About two months ago, Derrick Evans and Rip Daniels invited me to Natchez to see the Society of Architectural Historians recognize their wonderful Yaryan project as Best in the South. We stayed in the very comfortable riverfront B&B Eidelweiss. Just below us was Natchez Under Hill which gave a nice perspective view of the bridge. The next morning I did a quick 2 panel study and got a few reference photos to help me out. I had tried to do some earlier versions but they were too far upriver and there was too much surroundings to distract from the bridge. The light was wonderful, but it was too much and I couldn’t get it all in.

The bridge structure led me to experiment with a geometric version of the scene that had some fun lessons in moving the eye around the space . Here are a few of those states. Pretty clear that I need a more subtle approach to this idea.

So in this case, I was right up adjacent to the bridge and was able to add in a barge as it traveled ever so slowly upriver. I had a gentle rain come on but was sheltered by the back of the SUV.

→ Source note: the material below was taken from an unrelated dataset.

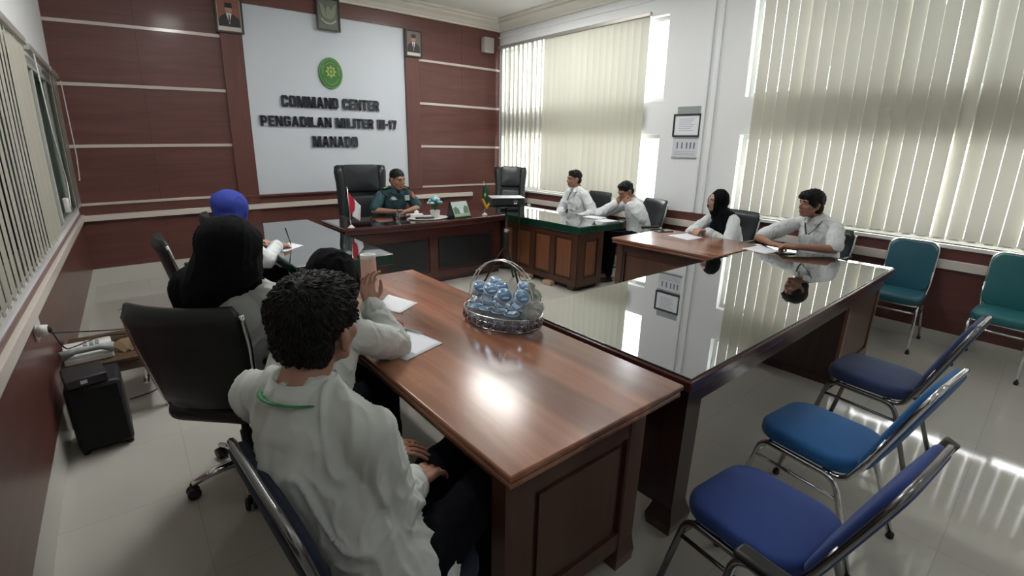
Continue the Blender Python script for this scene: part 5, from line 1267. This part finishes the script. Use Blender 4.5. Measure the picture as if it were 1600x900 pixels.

October and November were very busy and so not until Thanksgiving week did I have enough time off to enlarge this sketch into a painting. I did this on a 30x40” canvas and repeated the blue monochrome tonal undercoat. Working on the girders of the bridge in more detail reminded me of when Dad built a model English Man O War that stood on our mantle when I was young. It was a lot of detail work and there was no substitute for getting it all done right. In my case, I still fudged far too many lines.

Next I went over the undercoat with color and worked out the various parts. The water and sky were difficult. I ended up with something derived from painting then using saturated paper towels to get a more subtle effect. Thanks EL. But the sky and river were indistinguishable. Perhaps because I was working from an occasion when the sky was overcast and everything was kind of monochrome anyway. But I tried to separate the two. To do this, I started in with oils, and then eventually painted the whole thing over in oils.

I finished this after seeing the second installment in Peter Jackson’s Get Back documentary. Tomorrow is the final part- the rooftop concert. Coincidentally, this is the second in what will be three Mississippi River bridge and barge scenes. I already have done New Orleans and now have Natchez. I have sketches from Tom Lee Park of a scene I want to do in Memphis. So next stop, Mempho.

About a month later, I came back and reworked the foreground and adjacent current.